Lunacon 51 (2)

Lunacon 51 (2)
Some thoughts on my second con (should that be “sec-con”?), jotted down at midnight, though they’ll be posted much later.

The first panel I intended to attend was “Yesterday’s Tomorrows”, a documentary on the failed vision of futurists from the 1930s through 1960s. Due to the weird layout and unpredictable spacetime anomalies that have caused the Lunarians to christen this hotel the “Escher Hilton”, I arrived at the room far in advance of the panel. Indeed, I arrived at the start of “Not 2B Toyed With”, a 12-minute movie that the moderator assured us was absolutely hilarious. She had to assure us, because she couldn’t show us, because in the rush to pack for the con, she’d left the DVD at home. 🙁 But she was appropriately contrite and, at the suggest of a snarky audience member (me), proceeded to illustrate by sock puppets, stopping only when, well, she ran out of socks and hands to put them on.

As it turned out, “Not 2B Toyed With” – even though it never actually showed – was a better presentation than “Yesterday’s Tomorrows”. The latter, it developed, was a 1999 documentary financed by Disney and shown on Showtime exactly once. The moderators liked to call it “the documentary Disney won’t let you see” (since the studio hasn’t released it at all) but there isn’t anything spectacular about it. Instead it was a bunch of self-involved baby boomers narcissisizing about their impressions of the vision of futurists. It had a lot of cuts to semi-celebrities pontificating, like you find in those “I Love the 80s” shows on VH-1. It was a true waste of my 90 minutes.

I spent some time in the game room, watching some people play “Ninja Burger”, a Munchin-esque game from Steve Jackson Games. It looked pretty fun, actually, and funny and clever as you’d expect from SJG. I also played a round of BANG!, a spaghetti Western shoot-em-up card game. It’s one of those games with hidden objectives – no one knows who the outlaws or deputies are – that had a complicated but manageable cardplay system.
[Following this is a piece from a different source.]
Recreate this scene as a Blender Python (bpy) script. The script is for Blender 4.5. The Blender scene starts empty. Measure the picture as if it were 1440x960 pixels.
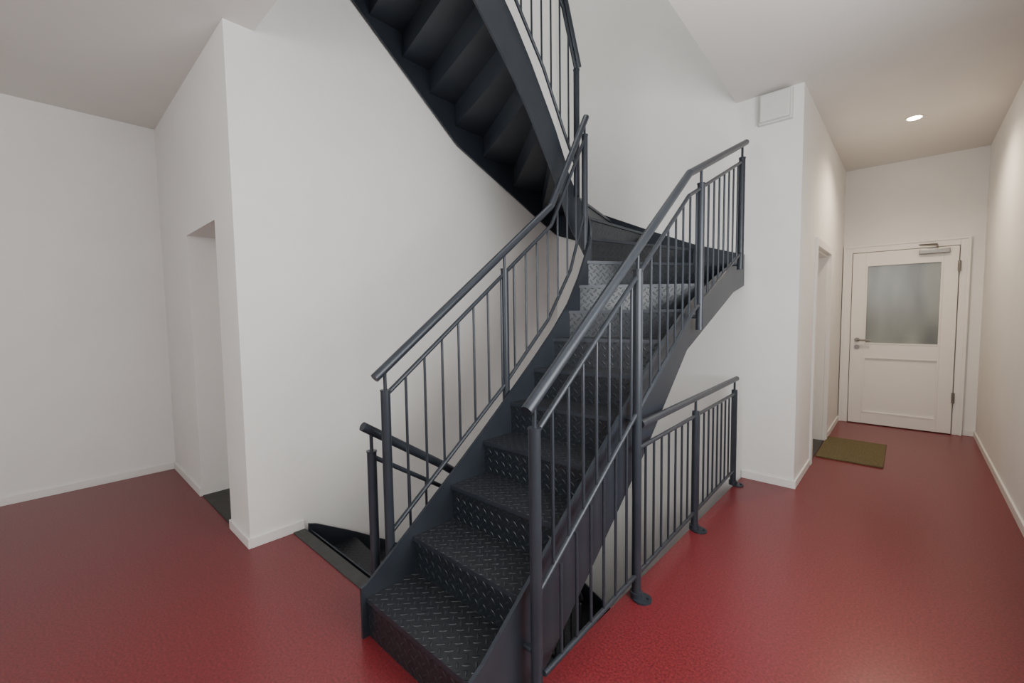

I was “The Apache Kid” and the renegade, and I did well for two rounds, until I was accidentally blown up by the very same dynamite I’d put into play. *Sigh* It’s from Mayfair Games, and I think I’ll try to find it online when I get home.

I dropped back to my room to get some dinner (the restaurant was closed by now – a costly mistake on my part) and then went to “Sex Done Right”, a panel on writing about, well, sex. And though it’s easy enough to dive for the gutter, it was actually a semi-serious writers’ craft panel. It had a certain self-involvement among the panel members, though, that quickly killed my interest in their thoughts on writing. I checked out as soon as one said, in all seriousness, “But then the werecat morphed and I had to think, will he rip through her? She couldn’t morph, of course, since she was a vampire….” That told me I’d wandered into a particular corner of fanspace, one that holds no attraction for me (and, to be snobbish, one that seems to draw poor talent).

I was also reintroduced to that universal con character, Annoying Guy One Seat Over. There was a nebbish first-time con goer sitting next to me who was too enthusiastic, too eager, and too clueless to be tolerated. Many panels seem to develop such a guy – who has to comment on everything, who is clueless about his cluelessness, and who overrates his own intelligence/humor/relevance. The major ecological function of Annoying Guy One Seat Over is to spread humility – to remind us that we too can be annoying, overbearing, etc. Many a time in a panel I sit back and ask myself, “Is that really a valid point? Or am I devolving into Annoying Guy One Seat Over?” It’s a useful check.